6 Pithy Parental Comebacks My Mother Used (And Now I Do, Too) – Scary Mommy

6 Pithy Parental Comebacks My Mother Used (And Now I Do, Too)

As kids, my siblings and I whined. (Some of us still do.) We cajoled. We stomped our feet on occasion, and got a little lippy with our mother on others. So what does a tired, overworked single mom say to her freckled brood when she needs to check the small people with a laser-effective warning?

Pretty much the same thing I say to my daughters, turns out. Because I often hear her voice coming out of my mouth.

1. “I’m going to count to three…”

When my brother, sister, and I began squabbling loudly over a toy or board game, or accidentally-on-purpose ignored her urgent calls to come inside after the sun had set, we would, like clockwork, hear the countdown that signaled doom for all foolish enough to fail to heed its warning: “One! … two!” We never got to “three,” too terrified to find out what might happen. Now, when my girls similarly test me, and I’ve gone so far as to holler “Two-and-a-half! … Two-and-three-quarters!” I think: “Oh, crap. What am I gonna’ do if they let me get there?” Fortunately, this hasn’t happened yet.

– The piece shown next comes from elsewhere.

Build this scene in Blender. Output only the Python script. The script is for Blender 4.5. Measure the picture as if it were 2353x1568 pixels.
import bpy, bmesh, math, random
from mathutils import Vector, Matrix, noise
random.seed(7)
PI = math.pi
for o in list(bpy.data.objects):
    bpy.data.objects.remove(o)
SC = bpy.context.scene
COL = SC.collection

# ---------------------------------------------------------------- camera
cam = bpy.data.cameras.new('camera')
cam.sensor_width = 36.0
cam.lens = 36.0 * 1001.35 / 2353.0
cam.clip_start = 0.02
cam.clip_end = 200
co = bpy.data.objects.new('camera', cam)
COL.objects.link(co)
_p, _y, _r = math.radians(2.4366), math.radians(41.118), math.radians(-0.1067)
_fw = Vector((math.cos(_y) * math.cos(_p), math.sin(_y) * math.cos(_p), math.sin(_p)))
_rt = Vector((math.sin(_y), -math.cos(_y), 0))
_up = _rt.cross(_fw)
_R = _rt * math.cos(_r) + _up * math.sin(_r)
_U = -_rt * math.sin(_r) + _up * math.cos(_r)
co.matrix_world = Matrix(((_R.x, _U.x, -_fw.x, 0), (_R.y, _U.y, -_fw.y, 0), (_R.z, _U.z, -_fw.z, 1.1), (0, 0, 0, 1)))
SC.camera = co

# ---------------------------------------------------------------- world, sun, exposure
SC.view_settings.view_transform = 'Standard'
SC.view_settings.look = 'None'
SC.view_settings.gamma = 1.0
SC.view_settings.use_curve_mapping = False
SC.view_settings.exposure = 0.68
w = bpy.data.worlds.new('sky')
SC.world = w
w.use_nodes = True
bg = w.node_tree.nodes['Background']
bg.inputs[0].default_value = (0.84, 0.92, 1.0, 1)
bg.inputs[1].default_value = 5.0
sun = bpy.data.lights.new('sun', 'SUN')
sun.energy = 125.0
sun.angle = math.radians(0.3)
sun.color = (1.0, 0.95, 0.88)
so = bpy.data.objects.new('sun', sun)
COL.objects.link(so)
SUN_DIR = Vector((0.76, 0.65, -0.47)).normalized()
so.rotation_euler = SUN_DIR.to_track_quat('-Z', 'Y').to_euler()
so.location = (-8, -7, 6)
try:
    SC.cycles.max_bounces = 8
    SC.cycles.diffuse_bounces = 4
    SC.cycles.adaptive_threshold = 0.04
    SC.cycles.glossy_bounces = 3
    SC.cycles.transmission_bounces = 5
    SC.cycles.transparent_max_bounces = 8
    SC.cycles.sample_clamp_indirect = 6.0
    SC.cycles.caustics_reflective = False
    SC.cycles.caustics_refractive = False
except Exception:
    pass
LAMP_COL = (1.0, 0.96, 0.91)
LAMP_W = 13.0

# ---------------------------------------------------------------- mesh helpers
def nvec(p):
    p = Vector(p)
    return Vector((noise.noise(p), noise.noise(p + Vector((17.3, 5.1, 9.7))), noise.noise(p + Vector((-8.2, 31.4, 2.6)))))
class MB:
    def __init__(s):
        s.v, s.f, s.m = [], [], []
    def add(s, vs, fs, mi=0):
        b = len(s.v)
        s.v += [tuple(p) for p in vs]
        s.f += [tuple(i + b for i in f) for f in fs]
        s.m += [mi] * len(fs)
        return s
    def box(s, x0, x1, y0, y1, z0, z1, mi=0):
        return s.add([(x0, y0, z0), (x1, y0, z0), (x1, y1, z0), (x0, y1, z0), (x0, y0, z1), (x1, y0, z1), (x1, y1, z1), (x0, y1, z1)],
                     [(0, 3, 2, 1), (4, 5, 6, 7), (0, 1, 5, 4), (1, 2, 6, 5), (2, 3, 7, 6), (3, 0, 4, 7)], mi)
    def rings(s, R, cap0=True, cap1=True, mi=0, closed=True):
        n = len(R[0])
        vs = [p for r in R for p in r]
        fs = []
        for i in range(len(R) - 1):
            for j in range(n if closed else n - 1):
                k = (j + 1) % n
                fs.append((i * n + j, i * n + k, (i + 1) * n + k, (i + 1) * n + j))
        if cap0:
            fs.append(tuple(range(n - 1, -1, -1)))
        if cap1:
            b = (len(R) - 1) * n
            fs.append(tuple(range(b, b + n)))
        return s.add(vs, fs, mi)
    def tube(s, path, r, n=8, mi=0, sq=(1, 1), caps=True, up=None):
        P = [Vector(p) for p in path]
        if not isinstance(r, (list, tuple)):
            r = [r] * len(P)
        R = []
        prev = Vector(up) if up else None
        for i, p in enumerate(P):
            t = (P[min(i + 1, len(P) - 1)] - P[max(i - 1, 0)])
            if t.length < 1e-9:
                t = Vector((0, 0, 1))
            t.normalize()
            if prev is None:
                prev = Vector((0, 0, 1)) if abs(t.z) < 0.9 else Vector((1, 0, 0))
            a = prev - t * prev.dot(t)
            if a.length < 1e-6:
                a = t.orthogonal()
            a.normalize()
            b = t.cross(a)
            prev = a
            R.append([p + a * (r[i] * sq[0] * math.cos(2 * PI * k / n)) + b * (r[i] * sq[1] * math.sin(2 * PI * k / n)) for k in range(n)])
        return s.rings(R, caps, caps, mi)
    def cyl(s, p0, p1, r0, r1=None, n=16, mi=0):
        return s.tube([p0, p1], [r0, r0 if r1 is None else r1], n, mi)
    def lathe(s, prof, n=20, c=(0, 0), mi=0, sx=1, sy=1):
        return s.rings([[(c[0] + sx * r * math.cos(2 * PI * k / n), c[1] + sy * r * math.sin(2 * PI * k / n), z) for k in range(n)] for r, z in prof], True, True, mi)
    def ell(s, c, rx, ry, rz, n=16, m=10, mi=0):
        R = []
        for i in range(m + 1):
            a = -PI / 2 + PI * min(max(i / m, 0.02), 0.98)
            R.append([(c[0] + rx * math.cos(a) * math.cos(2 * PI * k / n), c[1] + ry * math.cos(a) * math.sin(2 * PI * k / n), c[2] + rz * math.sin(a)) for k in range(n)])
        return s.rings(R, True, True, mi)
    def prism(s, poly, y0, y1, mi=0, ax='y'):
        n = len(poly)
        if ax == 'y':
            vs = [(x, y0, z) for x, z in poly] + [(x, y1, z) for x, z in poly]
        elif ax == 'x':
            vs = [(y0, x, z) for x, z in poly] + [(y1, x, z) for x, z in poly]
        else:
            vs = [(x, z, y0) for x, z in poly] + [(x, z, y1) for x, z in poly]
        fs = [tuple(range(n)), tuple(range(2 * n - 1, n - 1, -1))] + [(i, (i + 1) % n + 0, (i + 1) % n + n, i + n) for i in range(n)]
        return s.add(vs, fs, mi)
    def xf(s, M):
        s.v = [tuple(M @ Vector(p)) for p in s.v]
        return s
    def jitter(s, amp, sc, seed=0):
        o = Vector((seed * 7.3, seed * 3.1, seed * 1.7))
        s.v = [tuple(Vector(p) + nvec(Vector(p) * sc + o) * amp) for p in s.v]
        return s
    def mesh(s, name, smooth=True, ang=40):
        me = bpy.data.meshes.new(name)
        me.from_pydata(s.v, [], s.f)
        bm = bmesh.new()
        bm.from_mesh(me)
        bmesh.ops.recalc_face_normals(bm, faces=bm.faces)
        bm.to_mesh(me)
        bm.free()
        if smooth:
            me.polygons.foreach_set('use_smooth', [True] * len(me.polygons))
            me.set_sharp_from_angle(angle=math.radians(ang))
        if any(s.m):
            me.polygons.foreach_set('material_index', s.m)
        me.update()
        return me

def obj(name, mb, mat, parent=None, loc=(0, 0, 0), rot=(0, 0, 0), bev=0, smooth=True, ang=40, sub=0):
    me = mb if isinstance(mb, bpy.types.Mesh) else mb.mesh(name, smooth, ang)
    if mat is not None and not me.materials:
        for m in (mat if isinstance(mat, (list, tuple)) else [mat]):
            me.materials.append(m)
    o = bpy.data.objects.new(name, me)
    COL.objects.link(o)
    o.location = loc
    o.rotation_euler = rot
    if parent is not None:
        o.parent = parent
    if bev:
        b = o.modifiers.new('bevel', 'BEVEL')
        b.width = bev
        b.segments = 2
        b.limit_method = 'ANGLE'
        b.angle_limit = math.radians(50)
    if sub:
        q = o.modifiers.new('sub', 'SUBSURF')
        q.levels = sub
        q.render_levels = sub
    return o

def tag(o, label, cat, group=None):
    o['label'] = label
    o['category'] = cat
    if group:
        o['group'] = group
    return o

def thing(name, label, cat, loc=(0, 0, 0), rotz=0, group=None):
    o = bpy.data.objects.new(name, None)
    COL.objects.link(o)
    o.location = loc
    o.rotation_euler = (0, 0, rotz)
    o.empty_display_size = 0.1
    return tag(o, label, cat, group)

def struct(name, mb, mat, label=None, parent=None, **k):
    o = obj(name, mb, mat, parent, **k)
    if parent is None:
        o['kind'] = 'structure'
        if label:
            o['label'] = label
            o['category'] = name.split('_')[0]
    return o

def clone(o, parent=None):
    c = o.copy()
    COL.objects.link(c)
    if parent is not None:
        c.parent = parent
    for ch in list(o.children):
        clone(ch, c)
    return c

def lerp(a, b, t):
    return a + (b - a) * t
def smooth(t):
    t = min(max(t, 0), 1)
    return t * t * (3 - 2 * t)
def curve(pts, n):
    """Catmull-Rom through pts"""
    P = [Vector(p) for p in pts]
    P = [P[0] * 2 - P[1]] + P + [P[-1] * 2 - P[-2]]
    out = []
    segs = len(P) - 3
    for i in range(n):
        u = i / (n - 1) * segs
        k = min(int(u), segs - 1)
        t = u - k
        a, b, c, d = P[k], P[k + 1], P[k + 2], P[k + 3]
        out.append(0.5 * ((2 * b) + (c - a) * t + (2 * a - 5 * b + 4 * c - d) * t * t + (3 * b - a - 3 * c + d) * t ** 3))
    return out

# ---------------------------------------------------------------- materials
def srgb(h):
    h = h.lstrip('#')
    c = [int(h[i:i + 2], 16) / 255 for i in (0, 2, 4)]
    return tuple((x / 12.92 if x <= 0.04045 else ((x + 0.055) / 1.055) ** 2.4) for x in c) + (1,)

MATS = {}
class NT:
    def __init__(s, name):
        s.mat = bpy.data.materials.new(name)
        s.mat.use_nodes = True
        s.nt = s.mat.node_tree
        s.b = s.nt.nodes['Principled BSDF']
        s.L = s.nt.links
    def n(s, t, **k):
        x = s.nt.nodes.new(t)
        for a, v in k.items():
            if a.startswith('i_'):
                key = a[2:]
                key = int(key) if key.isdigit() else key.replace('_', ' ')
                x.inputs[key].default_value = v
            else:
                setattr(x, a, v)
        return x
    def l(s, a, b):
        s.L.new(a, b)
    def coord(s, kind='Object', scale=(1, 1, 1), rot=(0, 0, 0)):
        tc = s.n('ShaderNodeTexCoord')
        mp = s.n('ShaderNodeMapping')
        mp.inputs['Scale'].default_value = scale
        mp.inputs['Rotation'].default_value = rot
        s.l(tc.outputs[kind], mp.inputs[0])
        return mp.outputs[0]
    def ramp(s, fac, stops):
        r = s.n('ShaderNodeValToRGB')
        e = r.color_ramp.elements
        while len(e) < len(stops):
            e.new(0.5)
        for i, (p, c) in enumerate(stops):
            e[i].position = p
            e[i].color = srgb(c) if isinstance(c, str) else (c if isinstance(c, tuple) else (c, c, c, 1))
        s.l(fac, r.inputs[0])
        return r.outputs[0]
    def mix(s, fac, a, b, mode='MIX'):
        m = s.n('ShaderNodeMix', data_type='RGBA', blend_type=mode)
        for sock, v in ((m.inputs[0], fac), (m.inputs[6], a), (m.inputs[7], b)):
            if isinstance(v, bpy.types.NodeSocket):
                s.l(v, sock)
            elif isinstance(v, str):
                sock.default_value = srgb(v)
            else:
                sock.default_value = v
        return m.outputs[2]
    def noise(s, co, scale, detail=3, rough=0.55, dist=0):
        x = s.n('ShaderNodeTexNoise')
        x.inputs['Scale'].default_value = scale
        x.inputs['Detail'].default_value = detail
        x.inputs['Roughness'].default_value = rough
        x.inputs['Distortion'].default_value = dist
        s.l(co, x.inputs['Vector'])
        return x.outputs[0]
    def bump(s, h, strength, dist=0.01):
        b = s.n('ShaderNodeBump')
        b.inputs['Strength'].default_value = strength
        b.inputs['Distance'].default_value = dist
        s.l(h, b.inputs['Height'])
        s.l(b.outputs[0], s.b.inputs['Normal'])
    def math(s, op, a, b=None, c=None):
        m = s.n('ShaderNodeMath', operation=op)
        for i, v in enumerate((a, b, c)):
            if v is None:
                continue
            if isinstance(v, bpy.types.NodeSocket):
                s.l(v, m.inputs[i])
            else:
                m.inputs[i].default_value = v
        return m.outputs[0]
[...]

2. “Whoever told you life was fair?”

On an especially funny episode of my favorite show, Louie, comedian Louis CK, playing a fictional version of himself, tells one of his pretend daughters that, no, life isn’t fair, that she will never get the exact same thing as her sister, and that the sooner she learns and accepts this fact, the better she’ll fare. I wanted to email his fan site and ask him if he’d stolen this script from my mother, word for word.

3. “Are your legs broken?”

Sometimes a kid feels lethargic. This is especially true when said child is asked to: a) set the table before dinner, b) run inside and grab my handbag, would you? c) walk the dog, or d) clear the dirty plates when the meal is done. When a delayed response inevitably occurred (back in the 1970s and ’80s), this was my mother’s gold standard. Which, come to think of it, sounds vaguely like a mobster’s veiled threat about exactly what to expect if we didn’t get off our butts and hustle this minute.

4. “This is not a democracy. This is a dictatorship.”

There are no votes. There is no equal representation. There will be no further discussion, thank you. Mussolini rules here, and what she says goes.

5. “Don’t make me get the wooden spoon.”

To be fair, while my mother said this frequently, and even waved a baking utensil at us like a weapon Betty Crocker herself might wield, to my knowledge none of us kids ever felt its stinging wrath on our bottoms. We did, however, imagine what its stinging wrath might feel like on our bottoms, and this was enough to curb our misguided ways. I’ve dropped this one from my repertoire, replacing it with the equally effective “Don’t make me take away your device.” Because we moms know what really hurts.

6. “What does the word ‘no’ mean to you?”

No means no. Variations of this theme, including “Exactly what about the word ‘no’ do you not understand?” provided clear boundaries during my childhood. They also taught me to recognize and appreciate dripping sarcasm, a trait I discover I’ve already, fortunately or not, passed on to my two daughters.